Afyon Kocatepe Üniversitesi Fen-Edebiyat Fakültesi Türk Dili ve Edebiyatı Bölümü “Türk Sözlük Biliminin Sorunları Üzerine” konulu bir konferans düzenledi.

 

Osmangazi Üniversitesi Öğretim üyesi Prof. Dr. Erdoğan Boz’un verdiği konferansa Fen-Edebiyat Fakültesi Dekanı Prof. Dr. İbrahim Erol, öğretim üyeleri ve öğrenciler katıldı.

 

Sözlükler temel başvuru kitaplarından

 

Boz, sözlüklerin temel başvuru kitapları olduğuna belirterek, “Sözlükler hayatımızda aslında şöyle yer ediyor. Bizim temel başvuru kitaplarımızdan. Biz zaten mesleğimiz gereği sözlüklere bakıyoruz. Aslında sözlükler bizim başvuru kaynaklarımızdır.
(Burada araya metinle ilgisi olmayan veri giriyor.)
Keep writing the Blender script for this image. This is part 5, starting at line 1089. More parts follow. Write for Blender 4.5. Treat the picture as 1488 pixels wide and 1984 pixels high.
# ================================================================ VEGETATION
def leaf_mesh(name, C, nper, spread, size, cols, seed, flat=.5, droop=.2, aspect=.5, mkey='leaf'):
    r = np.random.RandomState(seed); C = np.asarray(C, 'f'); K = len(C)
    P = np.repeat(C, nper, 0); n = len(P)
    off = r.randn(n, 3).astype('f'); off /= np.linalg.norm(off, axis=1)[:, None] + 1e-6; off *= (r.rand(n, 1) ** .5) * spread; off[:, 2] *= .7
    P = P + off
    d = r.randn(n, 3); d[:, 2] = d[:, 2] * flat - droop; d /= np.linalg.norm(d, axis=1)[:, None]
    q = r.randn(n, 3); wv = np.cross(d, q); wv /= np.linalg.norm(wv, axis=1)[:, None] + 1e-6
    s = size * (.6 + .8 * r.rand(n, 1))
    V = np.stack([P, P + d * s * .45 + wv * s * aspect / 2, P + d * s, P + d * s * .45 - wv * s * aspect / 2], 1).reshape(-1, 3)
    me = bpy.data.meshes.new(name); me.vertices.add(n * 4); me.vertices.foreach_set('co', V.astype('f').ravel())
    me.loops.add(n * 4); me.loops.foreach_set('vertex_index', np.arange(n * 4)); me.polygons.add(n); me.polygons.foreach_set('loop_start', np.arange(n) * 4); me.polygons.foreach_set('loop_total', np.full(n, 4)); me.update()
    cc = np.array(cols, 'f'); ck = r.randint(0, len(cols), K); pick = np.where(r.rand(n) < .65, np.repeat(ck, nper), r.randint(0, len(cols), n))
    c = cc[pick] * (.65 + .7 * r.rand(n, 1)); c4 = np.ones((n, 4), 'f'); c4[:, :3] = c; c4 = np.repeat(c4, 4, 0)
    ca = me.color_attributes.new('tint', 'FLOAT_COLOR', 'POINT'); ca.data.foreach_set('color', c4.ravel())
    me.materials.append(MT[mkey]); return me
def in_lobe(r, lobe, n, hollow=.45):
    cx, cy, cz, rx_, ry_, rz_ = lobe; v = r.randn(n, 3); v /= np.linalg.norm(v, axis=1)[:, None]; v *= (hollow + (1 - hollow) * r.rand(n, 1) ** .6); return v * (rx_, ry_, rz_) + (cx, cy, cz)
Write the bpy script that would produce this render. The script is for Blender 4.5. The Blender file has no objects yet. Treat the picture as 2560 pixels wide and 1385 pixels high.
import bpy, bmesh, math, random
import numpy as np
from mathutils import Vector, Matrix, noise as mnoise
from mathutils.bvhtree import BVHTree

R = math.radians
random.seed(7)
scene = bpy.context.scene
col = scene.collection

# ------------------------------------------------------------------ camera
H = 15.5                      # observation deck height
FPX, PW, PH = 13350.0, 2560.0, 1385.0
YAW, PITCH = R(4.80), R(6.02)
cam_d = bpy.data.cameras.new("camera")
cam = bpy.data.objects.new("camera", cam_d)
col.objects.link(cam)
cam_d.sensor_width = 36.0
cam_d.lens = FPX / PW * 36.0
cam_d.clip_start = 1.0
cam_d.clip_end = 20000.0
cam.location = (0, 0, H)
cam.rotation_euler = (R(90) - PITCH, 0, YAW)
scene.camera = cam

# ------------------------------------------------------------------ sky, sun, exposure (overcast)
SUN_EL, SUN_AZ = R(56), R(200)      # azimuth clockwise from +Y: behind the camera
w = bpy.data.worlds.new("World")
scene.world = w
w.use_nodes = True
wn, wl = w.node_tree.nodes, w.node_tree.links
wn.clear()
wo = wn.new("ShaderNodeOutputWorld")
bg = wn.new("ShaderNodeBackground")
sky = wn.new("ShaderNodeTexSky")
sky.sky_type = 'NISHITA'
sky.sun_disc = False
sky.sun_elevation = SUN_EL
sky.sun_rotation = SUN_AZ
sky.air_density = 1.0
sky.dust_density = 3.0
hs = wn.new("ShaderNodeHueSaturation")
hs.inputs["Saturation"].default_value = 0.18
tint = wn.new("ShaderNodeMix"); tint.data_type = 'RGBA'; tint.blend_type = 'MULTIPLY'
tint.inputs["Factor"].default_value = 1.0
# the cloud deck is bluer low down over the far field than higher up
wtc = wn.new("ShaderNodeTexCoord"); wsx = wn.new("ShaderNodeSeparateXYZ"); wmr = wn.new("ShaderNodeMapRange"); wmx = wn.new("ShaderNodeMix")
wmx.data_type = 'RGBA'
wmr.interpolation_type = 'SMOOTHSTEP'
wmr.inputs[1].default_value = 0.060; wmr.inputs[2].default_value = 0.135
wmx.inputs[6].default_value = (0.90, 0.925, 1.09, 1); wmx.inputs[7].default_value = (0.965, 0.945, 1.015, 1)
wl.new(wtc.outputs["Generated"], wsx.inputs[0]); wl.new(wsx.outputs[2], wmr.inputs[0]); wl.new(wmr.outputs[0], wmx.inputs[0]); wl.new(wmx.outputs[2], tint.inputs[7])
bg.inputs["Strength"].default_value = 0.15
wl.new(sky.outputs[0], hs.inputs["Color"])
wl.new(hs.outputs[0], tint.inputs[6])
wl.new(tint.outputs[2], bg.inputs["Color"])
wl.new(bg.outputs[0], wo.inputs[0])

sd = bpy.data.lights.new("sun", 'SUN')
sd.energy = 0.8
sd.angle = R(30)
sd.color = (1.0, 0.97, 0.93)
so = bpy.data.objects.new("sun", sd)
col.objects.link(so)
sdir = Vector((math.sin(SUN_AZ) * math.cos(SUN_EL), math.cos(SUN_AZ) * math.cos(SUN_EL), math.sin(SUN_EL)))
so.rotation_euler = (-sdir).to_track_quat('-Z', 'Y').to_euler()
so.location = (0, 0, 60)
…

Yani bir iş yaparken başvurduğumuz, işimizi anlık çözdüğümüz kaynaklar. O yüzden aslında hem çok önemliler, hem de şöyle kenarda duran şeylerdir” dedi. Boz, “Yani yabancı dilde ya da Türkçe bir metni okuyoruz ya da bir şeyi merak ettik. Anlık olarak en hızlı bir şekilde sıkıntımızı çözüp, sözlüğü kenara koymak istiyoruz” diye konuştu. Basılı sözlüklerin yanı sıra elektronik sözlüklerin de aynı işlevi paylaştığına dikkat çeken Boz, “Bu anlamda aslında sözlüklerin değeri şöyle anlaşılmalı, bizim durumumuz itibariyle problemimizi çözmek noktasında varlar ve sonra yoklar. Ama çok önemliler. Çünkü o sorunu çözemezsek daha çok mesai harcamak zorundayız” diye konuştu.

 

Sözlük bilimi ve sözlükçülük iki ayrı dal

 

Yabancı literatürde ‘lexicography’ olarak bilinen teriminTürkçe’de, sözlükbilim ya da sözlükçülük olduğunu ifade eden Boz, yaşanan terim kargaşasına da dikkat çekti. Terimle ilgili çok adıllı bir yapı olduğunu söyleyen Boz,  sözlük biliminin de kendi içinde iki alt başlığa ayrıldığını belirtti. Boz, “ Teorik sözlük bilimi yani kuramsal sözlük bilimi ve uygulamalı sözlük bilimi diye. Uygulamalı sözlük bilimi dediğimiz sözlük yapma aslında bizim işimiz değil. Bu işle meşgul olan insanların uğraştığı alan olarak gözükebilir. Bir eser üretmek işi daha doğrusu. Dolayısıyla bu iki ayrı kavramı ifade etmek için kuramsal lexicography için sözlük bilimi, uygulamalı lexicography için de sözlükçülük terimini kullanma görüşüne katılıyorum” dedi.

 

Sözlük jürisi şart

 

Batıda var olan bir uygulama olan sözlük jürisinden de bahseden Prof. Dr. Erdoğan Boz, batıda yer alan sözlük jürileri ile ilgili de “Belli başlı büyük sözlüklerde sözlük editörleri ya da başındaki direktörler mutlaka bir jüri kuruyorlar. Amerika Birleşik Devletleri’nde bir sözlükte bu sayı 250 kişiyi bulmuş durumdadır. Birçok alandan pek çok kişi sözlük jürisi oluşturuyorlar. Bu jürinin görevi şu oluyor. Sözlükte takılınılan herhangi bir konu, bir kelimenin anlamı, bir kelimenin imlası, bir kelimenin sesletimi gibi herhangi bir sorunun çözümünde bu jüriye danışıyorlar” diye konuştu. Prof. Dr. Boz, sözlük bilimcilerin örgütlenme sorunu yaşadığına da dikkat çekerek “Bu örgütlenme sorunu birçok alan için söylenebilir ama daha dar bir alan olduğu için sözlük bilimcilerin örgütlenmesi daha kolay olabilirdi. Bilimsel topluluklar dernekleri yok. Bence çok kısa bir zaman içinde mutlaka bir Türk Sözlük Bilimi Topluluğu ve derneği kurulmalı. Yurtdışında çok örnekleri var çünkü” dedi.